Monday, March 04, 2013

Gridiron Solitaire #45: Finally (Finally)

Yeah, it took a few more days, actually.

First, I wound up removing all text that indicated card ratings. It just didn't look right, and it was marring the layout, which I was very pleased with otherwise. However, that introduced another issue: without text, how could I communicate the value of the card that was +/-2, depending on the outcome roll?

New look:

Instead of numbers, value is now shown via stars at the top of the card. Much cleaner, and I have a universally positive reaction to stars. I wish my life had more of them, the kind that the elementary school teachers used to peel and stick on papers for good grades.

Also, if you look at the middle card, you'll see that biohazard symbol to the left. That warns you that the card can go negative as well as positive (and I'm adding the little help referee with a dialogue box to explain that).

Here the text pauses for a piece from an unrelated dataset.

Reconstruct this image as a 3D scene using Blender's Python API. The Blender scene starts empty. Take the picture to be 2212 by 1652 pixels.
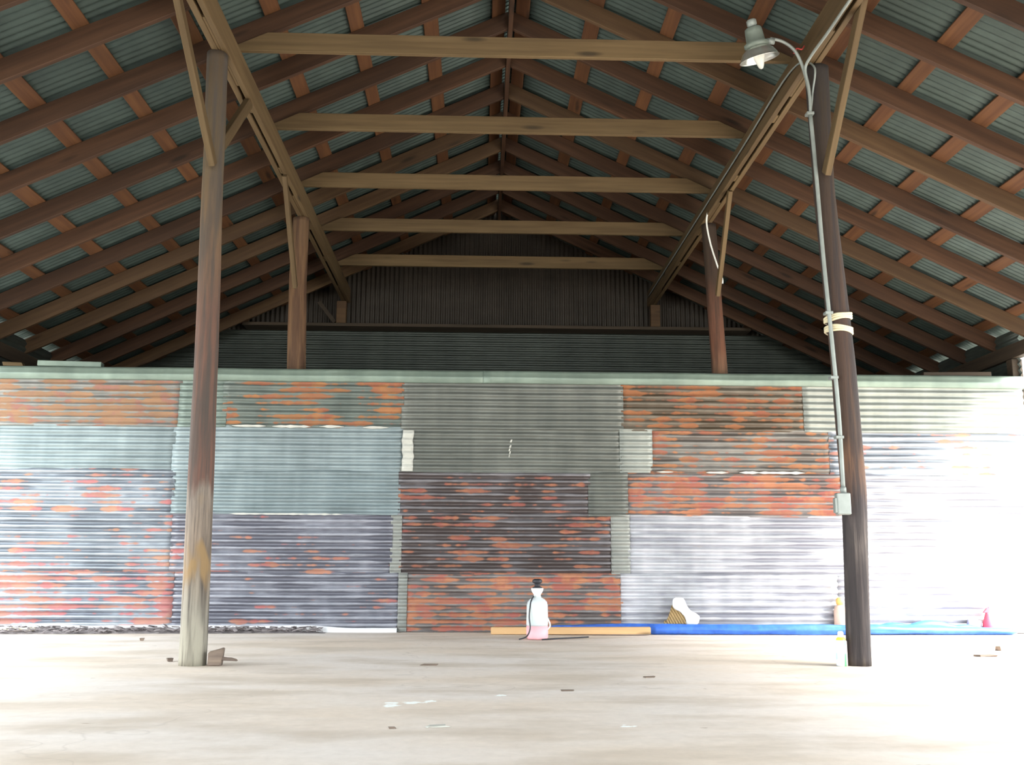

Next, Fredrik finished the final accountant image for the reveal. Here's how he looks:

He's watching the draft on television, with the adding machine smoking in the background. If you enlarge that image, you'll see a terrific amount of detail in the accountant's face (no surprise, because Fredrik is so talented).

I also rewrote the CPU AI for the offseason last week. The original AI was solid enough to work, and probabilities were shaded for teams to improve their worst ratings over time, but lots of what happened was based on the randomness of the rolls.

I wasn't happy with how teams evolved over time, because I didn't feel like enough teams had distinctive styles. So I rewrote the AI to have them use the same system as the human player does now--they get a budget, and they buy cards based on their budget. Cards can go bust, just as for the human player, and their priorities can change based on how successful they are as a team.

Here's how CPU priorities are determined, and it's really simple. There are basically two strategies: "same" and "new". With the "same" strategy, teams will improve their best and worst ratings first. With a "new" strategy, they'll improve their two worst ratings first.

How does a team determine its strategy? The chances of a team defecting to the "new" strategy rise with each loss, so a team with 12 losses has a much higher chance of defecting than a team with 3, for example.

There's more to it than that, but it's a basic outline of what's going on now. And it should mean that teams develop distinctive styles, as well as more teams with at least one very high rating, which makes it more like teams in the real world.

Now that the offseason is really, REALLY done, I've revised the help screens, and I'm starting on the dynamic help for offense and defense this afternoon. I'm slowly working myself into a stronger position as the major changes have taken place. Now I just want to optimize the sub-systems (like the sound engine, where I'm going to make one more pass) and get ready for the second beta.